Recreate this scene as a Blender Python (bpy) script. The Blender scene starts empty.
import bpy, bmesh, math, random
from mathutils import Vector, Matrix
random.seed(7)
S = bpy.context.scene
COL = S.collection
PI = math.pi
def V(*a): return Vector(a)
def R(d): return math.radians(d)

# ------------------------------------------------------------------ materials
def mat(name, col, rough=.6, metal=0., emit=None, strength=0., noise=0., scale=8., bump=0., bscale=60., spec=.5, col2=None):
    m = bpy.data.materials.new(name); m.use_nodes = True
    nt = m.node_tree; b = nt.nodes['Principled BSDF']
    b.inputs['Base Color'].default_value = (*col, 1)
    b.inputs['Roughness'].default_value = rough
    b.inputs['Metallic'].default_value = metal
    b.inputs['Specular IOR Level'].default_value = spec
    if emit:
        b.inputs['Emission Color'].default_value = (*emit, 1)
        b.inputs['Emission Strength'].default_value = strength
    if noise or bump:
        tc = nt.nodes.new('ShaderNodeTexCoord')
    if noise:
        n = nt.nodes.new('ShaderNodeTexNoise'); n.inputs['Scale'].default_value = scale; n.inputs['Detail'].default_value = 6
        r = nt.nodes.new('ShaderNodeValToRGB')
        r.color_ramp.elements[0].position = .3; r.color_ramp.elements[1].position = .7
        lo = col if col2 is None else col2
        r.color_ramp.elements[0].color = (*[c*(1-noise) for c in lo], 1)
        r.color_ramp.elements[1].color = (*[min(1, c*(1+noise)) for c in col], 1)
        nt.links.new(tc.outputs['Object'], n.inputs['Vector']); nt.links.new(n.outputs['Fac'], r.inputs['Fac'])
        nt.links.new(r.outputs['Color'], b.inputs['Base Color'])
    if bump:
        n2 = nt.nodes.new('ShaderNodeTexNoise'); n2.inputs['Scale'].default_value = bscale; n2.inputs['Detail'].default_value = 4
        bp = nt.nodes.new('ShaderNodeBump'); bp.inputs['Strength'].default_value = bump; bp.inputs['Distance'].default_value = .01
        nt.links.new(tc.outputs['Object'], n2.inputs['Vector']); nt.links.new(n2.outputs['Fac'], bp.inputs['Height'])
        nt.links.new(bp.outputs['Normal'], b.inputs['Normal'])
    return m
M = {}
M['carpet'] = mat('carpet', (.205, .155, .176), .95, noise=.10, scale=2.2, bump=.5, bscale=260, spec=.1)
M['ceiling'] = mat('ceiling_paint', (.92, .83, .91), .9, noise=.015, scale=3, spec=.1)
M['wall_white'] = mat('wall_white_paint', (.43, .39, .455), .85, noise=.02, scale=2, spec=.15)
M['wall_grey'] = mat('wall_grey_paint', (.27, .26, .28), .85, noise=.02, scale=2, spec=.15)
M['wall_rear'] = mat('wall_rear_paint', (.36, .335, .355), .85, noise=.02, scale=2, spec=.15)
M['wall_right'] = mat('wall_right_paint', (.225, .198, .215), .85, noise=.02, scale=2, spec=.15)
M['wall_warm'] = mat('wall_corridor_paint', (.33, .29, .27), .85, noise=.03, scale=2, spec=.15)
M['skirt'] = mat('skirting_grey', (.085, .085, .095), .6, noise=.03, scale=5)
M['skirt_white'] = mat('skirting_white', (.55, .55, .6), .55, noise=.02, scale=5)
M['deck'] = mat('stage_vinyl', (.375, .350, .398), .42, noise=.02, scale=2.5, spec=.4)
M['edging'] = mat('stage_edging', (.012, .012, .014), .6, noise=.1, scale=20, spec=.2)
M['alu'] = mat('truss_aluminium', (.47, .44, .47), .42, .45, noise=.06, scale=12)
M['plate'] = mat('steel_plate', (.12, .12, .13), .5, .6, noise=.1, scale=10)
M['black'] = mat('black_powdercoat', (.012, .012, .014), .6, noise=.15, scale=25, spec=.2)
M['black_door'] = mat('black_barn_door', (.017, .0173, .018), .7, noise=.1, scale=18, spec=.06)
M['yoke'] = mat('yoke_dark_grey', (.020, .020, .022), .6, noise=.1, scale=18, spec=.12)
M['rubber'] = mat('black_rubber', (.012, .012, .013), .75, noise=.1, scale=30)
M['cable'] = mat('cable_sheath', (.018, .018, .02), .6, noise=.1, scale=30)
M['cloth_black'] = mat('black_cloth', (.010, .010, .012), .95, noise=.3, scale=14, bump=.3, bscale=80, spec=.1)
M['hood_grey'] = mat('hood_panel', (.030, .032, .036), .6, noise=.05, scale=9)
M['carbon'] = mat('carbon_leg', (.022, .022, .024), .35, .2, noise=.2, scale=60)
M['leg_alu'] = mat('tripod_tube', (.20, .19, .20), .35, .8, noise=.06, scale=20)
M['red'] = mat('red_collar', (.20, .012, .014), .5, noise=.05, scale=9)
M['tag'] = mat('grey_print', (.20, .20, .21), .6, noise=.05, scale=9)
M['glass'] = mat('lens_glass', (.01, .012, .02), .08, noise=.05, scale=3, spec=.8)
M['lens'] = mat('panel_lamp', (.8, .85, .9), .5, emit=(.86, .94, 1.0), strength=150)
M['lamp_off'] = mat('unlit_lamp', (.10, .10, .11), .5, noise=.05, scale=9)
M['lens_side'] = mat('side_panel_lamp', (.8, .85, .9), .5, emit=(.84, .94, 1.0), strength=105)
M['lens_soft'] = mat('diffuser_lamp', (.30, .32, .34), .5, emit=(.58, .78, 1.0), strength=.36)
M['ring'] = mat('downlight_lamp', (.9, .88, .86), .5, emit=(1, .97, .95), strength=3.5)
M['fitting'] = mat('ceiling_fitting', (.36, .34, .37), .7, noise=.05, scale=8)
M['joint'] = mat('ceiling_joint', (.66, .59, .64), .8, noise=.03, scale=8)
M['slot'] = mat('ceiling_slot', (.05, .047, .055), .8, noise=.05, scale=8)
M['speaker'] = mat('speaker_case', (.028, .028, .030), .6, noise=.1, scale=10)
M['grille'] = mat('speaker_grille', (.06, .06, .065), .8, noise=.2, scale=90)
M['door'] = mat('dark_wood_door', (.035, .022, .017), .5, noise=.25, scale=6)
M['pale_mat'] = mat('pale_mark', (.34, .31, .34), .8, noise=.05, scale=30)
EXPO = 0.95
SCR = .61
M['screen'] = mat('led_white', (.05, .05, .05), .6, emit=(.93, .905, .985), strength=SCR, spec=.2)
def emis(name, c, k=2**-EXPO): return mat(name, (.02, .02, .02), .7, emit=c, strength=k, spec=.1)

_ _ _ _

◆ EXERCISE ◆
Return a word-for-word copy of the lines from the beginning of the listing to the line holding "def R(d): return math.radians(d)", both kept.

◆ RESULT ◆
Recreate this scene as a Blender Python (bpy) script. The Blender scene starts empty.
import bpy, bmesh, math, random
from mathutils import Vector, Matrix
random.seed(7)
S = bpy.context.scene
COL = S.collection
PI = math.pi
def V(*a): return Vector(a)
def R(d): return math.radians(d)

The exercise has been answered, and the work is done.